**Aim:** Can you restate the records below word for word?

(Rows from a 3D scene dataset)
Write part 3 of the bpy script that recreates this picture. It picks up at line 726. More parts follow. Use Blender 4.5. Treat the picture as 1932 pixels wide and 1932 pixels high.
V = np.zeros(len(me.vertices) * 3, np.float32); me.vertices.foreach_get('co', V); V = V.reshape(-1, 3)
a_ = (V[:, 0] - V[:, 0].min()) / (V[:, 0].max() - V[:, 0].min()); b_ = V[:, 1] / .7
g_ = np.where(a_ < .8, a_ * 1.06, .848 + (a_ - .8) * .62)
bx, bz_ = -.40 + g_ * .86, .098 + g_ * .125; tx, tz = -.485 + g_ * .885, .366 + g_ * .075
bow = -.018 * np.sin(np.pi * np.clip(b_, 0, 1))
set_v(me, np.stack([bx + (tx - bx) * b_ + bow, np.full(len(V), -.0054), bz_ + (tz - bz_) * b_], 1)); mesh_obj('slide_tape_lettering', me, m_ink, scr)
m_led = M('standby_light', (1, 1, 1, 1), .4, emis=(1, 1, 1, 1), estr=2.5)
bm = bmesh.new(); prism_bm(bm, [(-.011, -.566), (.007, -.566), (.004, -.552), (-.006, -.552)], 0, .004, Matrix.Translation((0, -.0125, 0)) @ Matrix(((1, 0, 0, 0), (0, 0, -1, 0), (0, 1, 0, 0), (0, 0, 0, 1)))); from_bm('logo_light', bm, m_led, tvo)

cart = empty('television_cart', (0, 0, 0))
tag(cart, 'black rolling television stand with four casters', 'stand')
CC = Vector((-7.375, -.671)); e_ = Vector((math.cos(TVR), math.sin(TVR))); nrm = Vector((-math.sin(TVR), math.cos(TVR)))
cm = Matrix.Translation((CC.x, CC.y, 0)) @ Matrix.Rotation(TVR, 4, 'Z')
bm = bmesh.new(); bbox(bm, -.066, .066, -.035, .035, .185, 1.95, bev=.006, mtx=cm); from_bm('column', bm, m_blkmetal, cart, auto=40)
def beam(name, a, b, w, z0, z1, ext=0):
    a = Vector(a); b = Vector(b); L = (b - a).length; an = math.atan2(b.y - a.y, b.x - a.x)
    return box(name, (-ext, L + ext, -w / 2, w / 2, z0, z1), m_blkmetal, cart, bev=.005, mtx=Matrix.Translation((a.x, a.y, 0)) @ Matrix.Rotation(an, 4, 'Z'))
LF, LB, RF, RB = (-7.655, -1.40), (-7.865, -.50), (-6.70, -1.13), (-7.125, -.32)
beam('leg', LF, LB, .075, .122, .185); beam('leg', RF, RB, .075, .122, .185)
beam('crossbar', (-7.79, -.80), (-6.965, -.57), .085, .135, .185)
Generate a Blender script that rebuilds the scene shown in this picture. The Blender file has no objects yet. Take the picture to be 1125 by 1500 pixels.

**Output for this exercise:**
Write part 3 of the bpy script that recreates this picture. It picks up at line 726. More parts follow. Use Blender 4.5. Treat the picture as 1932 pixels wide and 1932 pixels high.
V = np.zeros(len(me.vertices) * 3, np.float32); me.vertices.foreach_get('co', V); V = V.reshape(-1, 3)
a_ = (V[:, 0] - V[:, 0].min()) / (V[:, 0].max() - V[:, 0].min()); b_ = V[:, 1] / .7
g_ = np.where(a_ < .8, a_ * 1.06, .848 + (a_ - .8) * .62)
bx, bz_ = -.40 + g_ * .86, .098 + g_ * .125; tx, tz = -.485 + g_ * .885, .366 + g_ * .075
bow = -.018 * np.sin(np.pi * np.clip(b_, 0, 1))
set_v(me, np.stack([bx + (tx - bx) * b_ + bow, np.full(len(V), -.0054), bz_ + (tz - bz_) * b_], 1)); mesh_obj('slide_tape_lettering', me, m_ink, scr)
m_led = M('standby_light', (1, 1, 1, 1), .4, emis=(1, 1, 1, 1), estr=2.5)
bm = bmesh.new(); prism_bm(bm, [(-.011, -.566), (.007, -.566), (.004, -.552), (-.006, -.552)], 0, .004, Matrix.Translation((0, -.0125, 0)) @ Matrix(((1, 0, 0, 0), (0, 0, -1, 0), (0, 1, 0, 0), (0, 0, 0, 1)))); from_bm('logo_light', bm, m_led, tvo)

cart = empty('television_cart', (0, 0, 0))
tag(cart, 'black rolling television stand with four casters', 'stand')
CC = Vector((-7.375, -.671)); e_ = Vector((math.cos(TVR), math.sin(TVR))); nrm = Vector((-math.sin(TVR), math.cos(TVR)))
cm = Matrix.Translation((CC.x, CC.y, 0)) @ Matrix.Rotation(TVR, 4, 'Z')
bm = bmesh.new(); bbox(bm, -.066, .066, -.035, .035, .185, 1.95, bev=.006, mtx=cm); from_bm('column', bm, m_blkmetal, cart, auto=40)
def beam(name, a, b, w, z0, z1, ext=0):
    a = Vector(a); b = Vector(b); L = (b - a).length; an = math.atan2(b.y - a.y, b.x - a.x)
    return box(name, (-ext, L + ext, -w / 2, w / 2, z0, z1), m_blkmetal, cart, bev=.005, mtx=Matrix.Translation((a.x, a.y, 0)) @ Matrix.Rotation(an, 4, 'Z'))
LF, LB, RF, RB = (-7.655, -1.40), (-7.865, -.50), (-6.70, -1.13), (-7.125, -.32)
beam('leg', LF, LB, .075, .122, .185); beam('leg', RF, RB, .075, .122, .185)
beam('crossbar', (-7.79, -.80), (-6.965, -.57), .085, .135, .185)
Generate a Blender script that rebuilds the scene shown in this picture. The Blender file has no objects yet. Take the picture to be 1125 by 1500 pixels.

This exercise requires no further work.